Las ironías hay veces que no caben por la puerta.
He leído
esta mañana (siempre llego tarde) que Don Juan Carlos va a sancionar su propia
ley de abdicación. Me recuerda a aquellos años mozos en los que uno era rey de
si mismo y creía que todos los países eran repúblicas perfectas. Ahora, un poco
más tarde, uno cree muy poco de casi nada. Uno sospecha de las promesas
idealistas para bajos fondos intelectuales sustentadas en finas capas de aire,
también (sospecha) de los días sin problemas y de las promesas de amor (es
ahora o nunca).
Uno, que tampoco vive a cuerpo de rey, pero que no se queja,
sancionó hace tiempo su propia abdicación.
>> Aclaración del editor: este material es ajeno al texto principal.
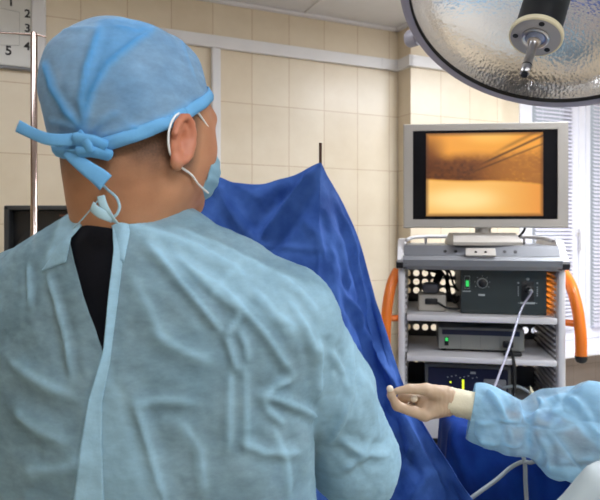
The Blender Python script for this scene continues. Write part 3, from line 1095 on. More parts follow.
# --- monitor
MPS = math.radians(5)
MC = Vector((P(484.8, 175.5, 2.36)[0], 2.36, P(485.7, 175.5, 2.36)[2]))
MM = Matrix.Translation(MC) @ Matrix.Rotation(-MPS, 4, 'Z')
t = thing('monitor', (MC.x, MC.y + .05, 1.44), 'flat grey-framed monitor showing an orange endoscope picture on top of the trolley', 'monitor')
hw, hh = .3175, .206
iw, ih, icx, icz = .2775, .175, -.003, .0025
mb = MB(MM)
ring = []
for (ax, az, y) in ((hw, hh, .0), (hw - .004, hh - .004, -.012), (None, None, -.012), (None, None, -.004)):
    if ax is None:
        ring.append([(icx - iw, y, icz - ih), (icx + iw, y, icz - ih), (icx + iw, y, icz + ih), (icx - iw, y, icz + ih)])
    else:
        ring.append([(-ax, y, -az), (ax, y, -az), (ax, y, az), (-ax, y, az)])
ring.insert(0, [(-hw + .02, .055, -hh + .02), (hw - .02, .055, -hh + .02), (hw - .02, .055, hh - .02), (-hw + .02, .055, hh - .02)])
vs = [p for r in ring for p in r]
fs = [(0, 1, 2, 3)]
for i in range(len(ring) - 1):
    for k in range(4):
        fs.append((4 * i + k, 4 * i + (k + 1) % 4, 4 * (i + 1) + (k + 1) % 4, 4 * (i + 1) + k))
mb.add(vs, fs)
mb.build('bezel', M_bezel, t)
mb = MB(MM); mb.box((icx - iw - .001, -.006, icz - ih - .001), (icx + iw + .001, .02, icz + ih + .001)); scr = mb.build('screen_glass', mat('screen_black', (14, 14, 20), .35, var=.02, spec=.15), t)
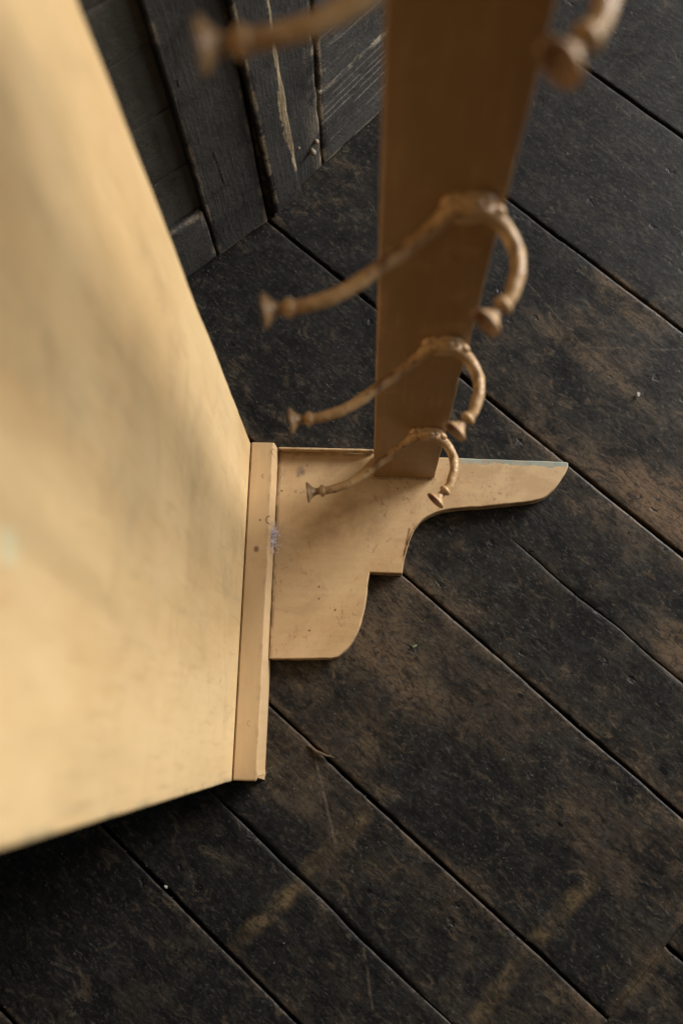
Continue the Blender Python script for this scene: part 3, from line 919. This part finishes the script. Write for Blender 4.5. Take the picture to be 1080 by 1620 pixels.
for (u, n_, r, lab) in [(0.192, 0.336, 0.0024, 'white paint flake on the dark floorboards right of the hooks'),
                        (0.155, -0.5615, 0.0017, 'small pale paint chip beside a floor joint below the shelf')]:
    o = flake(u, n_, r, int(abs(u) * 1000))
    o['label'] = lab
    o['category'] = 'paint flake'
    o['group'] = 'paint flakes on the floor'
o = flake(0.189, -0.132, 0.0022, 77, M_LEAF, 'moss_crumb')
o['label'] = 'tiny green crumb on the floorboard below the bracket'
o['category'] = 'crumb'

# fine grit scattered over the boards
bm = bmesh.new()
rg = random.Random(11)
for k in range(300):
    x, y = rg.uniform(-0.45, 0.45), rg.uniform(-0.62, 0.6)
    s_ = rg.uniform(0.0002, 0.00065) * (1 if rg.random() < .93 else 1.6)
    mt = Matrix.Translation((x, y, 0.0008)) @ Matrix.Rotation(rg.uniform(0, 6), 4, 'Z') @ Matrix.Diagonal((s_ * rg.uniform(.7, 2.0), s_, s_ * .6, 1))
    bmesh.ops.create_icosphere(bm, subdivisions=1, radius=1, matrix=mt)
def grit(x, y, s_):
    mt = Matrix.Translation((x, y, 0.0008)) @ Matrix.Rotation(rg.uniform(0, 6), 4, 'Z') @ Matrix.Diagonal((s_ * rg.uniform(.7, 2.2), s_, s_ * .6, 1))
    bmesh.ops.create_icosphere(bm, subdivisions=1, radius=1, matrix=mt)
for k in range(160):                      # gathered along the foot of the wall
    t_ = rg.uniform(-0.05, 0.42)
    d_ = abs(rg.gauss(0, 0.006)) + 0.002
    grit(-0.2722 * U + t_ * 0.695 * U + d_ * .7, 0.2967 * U + t_ * 0.72 * U - d_ * .7, rg.uniform(.0002, .00055))
for k in range(160):                      # and along the joints
    p_ = pt(rg.uniform(-0.5, 0.7), rg.choice((-0.565, -0.313, -0.0695, 0.1955, 0.453, 0.7005)) + rg.gauss(0, .006))
    grit(p_.x, p_.y, rg.uniform(.0002, .0005))
o = link('floor_grit', bm, M_DEBRIS)
o['kind'] = 'stuff'
o['label'] = 'fine pale grit scattered over the dark floorboards'
o['category'] = 'grit'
Dejó al yo que descansara… iba
siendo hora pese al poco tiempo en el que ejerció su cargo. Desde entonces, es
el otro el que rige los destinos de este escribiente. Es otro el que dicta.
Pero este, que recoge mareas y perpetra halagos, ve en este
retiro la vida clara, despejada. Sus horizontes quedan por fin entre la última
ola y la primera nube, el agua está definitivamente tibia.
Se llega a disfrutar la vida sin el peso de uno mismo.